Commenting on the last two weeks of the process, David Ford said:

“The misleading and frankly ridiculous attempt by OFMDFM to blame Alliance for delays in producing a document would be laughable were they not further evidence of the bad faith of OFMDFM in this matter. But to determine the intentions of OFMDFM once and for all, Alliance went to this week’s meeting with a clear list of actions that reflect the public consultation responses and which we believe are the test of whether any shared future strategy will make a real difference. These included investment and targets for increased integrated and shared education; a review of segregated housing and prioritisation of mixed housing; a framework to remove illegal flags & emblems and a test for all public spending to ensure sharing over separation. The responses we received made clear that the other parties aren’t prepared to commit to the actions the Executive needs to take to build a genuinely shared future.

“We have also seen a revised plan for the development of the Girdwood site agreed to by all parties other than Alliance. This plan is about the further segregation of housing under a purely notional framework of sharing. It exposes the real dangers of the reality of new policy commitments not matching the rhetoric deployed.

Concluding, he said:

“We have now lost our faith in the integrity and value of this process. This must be a debate for the whole society, because it is about our future. From now on, we believe that the debate about how we achieve a genuinely shared future should take place in public, not behind closed doors. No more illusions. It’s time that everyone can see, and judge for themselves which party has the ideas, the policies and the determination, to build a genuinely shared future for our community.”

ENDS

Letter to OFDMFM

Peter Robinson MLA

Martin McGuinness MP MLA

Office of the First Minister and deputy First Minister

Stormont Castle

Stormont

23 May 2012

Dear Peter and Martin,

I am writing to inform you that I have decided to withdraw the Alliance Party from the five-party Working Group that was set up to draft an agreed shared future strategy.

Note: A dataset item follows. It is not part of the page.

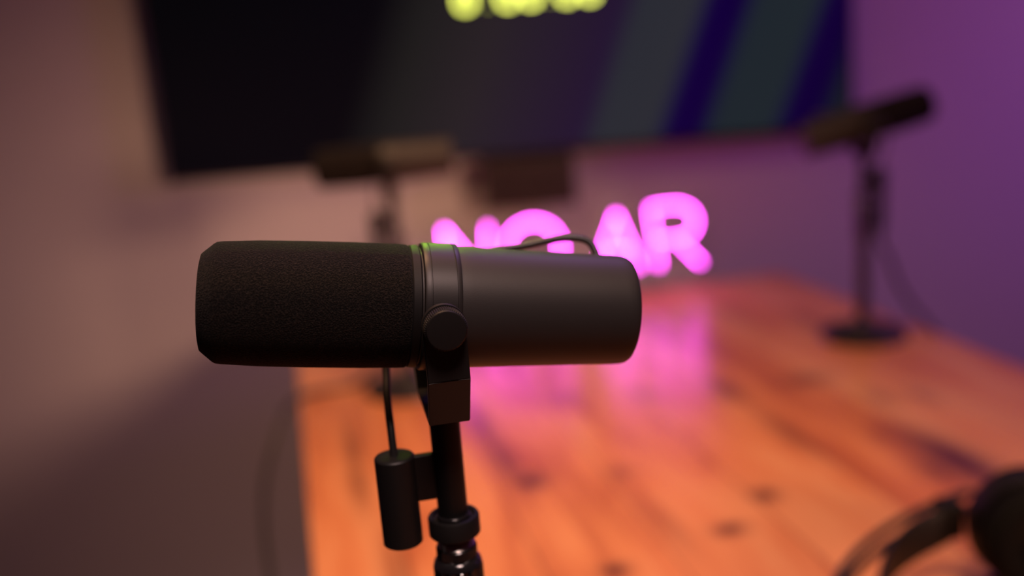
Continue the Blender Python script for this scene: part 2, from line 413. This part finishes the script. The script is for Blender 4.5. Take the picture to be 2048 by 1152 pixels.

On the basis of the reports that I have received, and having had sight of the documents being worked on by the group, it is clear that this private process will not achieve what we believe is needed, which is a strategy that builds upon the Shared Future strategy put in place in 2005. Our growing doubts about the process have been confirmed by your recent comments on the process, which were a clear attempt to shift blame to Alliance for your failure over the last five years to deliver a strategy.

When Alliance agreed to enter a five-party process our aim was to produce a new policy which would be a radical improvement on the almost universally condemned CSI paper, reflecting the views of the hundreds of organisations and individuals who responded so critically to that document. Despite our efforts, the paper that is emerging from the process falls far short of that aim.

For the last 8 months we have participated fully, attending every one of the meetings of the group, and making specific and detailed proposals that reflect our party’s position and the 288 responses that your office received to the CSI strategy you published in 2010. Our proposals have been rejected by the other parties in the working group. I have stated publicly, and our representatives at the working group have made clear that Alliance will not sign up to a strategy that fails to deliver a shared future. The current approach within the group, of seeking to agree a strategy that everyone can sign up to on the basis that it makes little change to the status quo, is not one that we will participate in any longer, as it holds out no prospect of delivering the change which the people of Northern Ireland deserve and desire.

I look forward to OFMDFM accepting its responsibility to produce a new strategy, and hope it will go further than the previous and current attempts. Alliance will of course participate constructively in Executive and Assembly discussions on any such strategy if and when it is published. But I now believe that such discussions are better held in public, where everyone can read and listen to the arguments, rather than in private.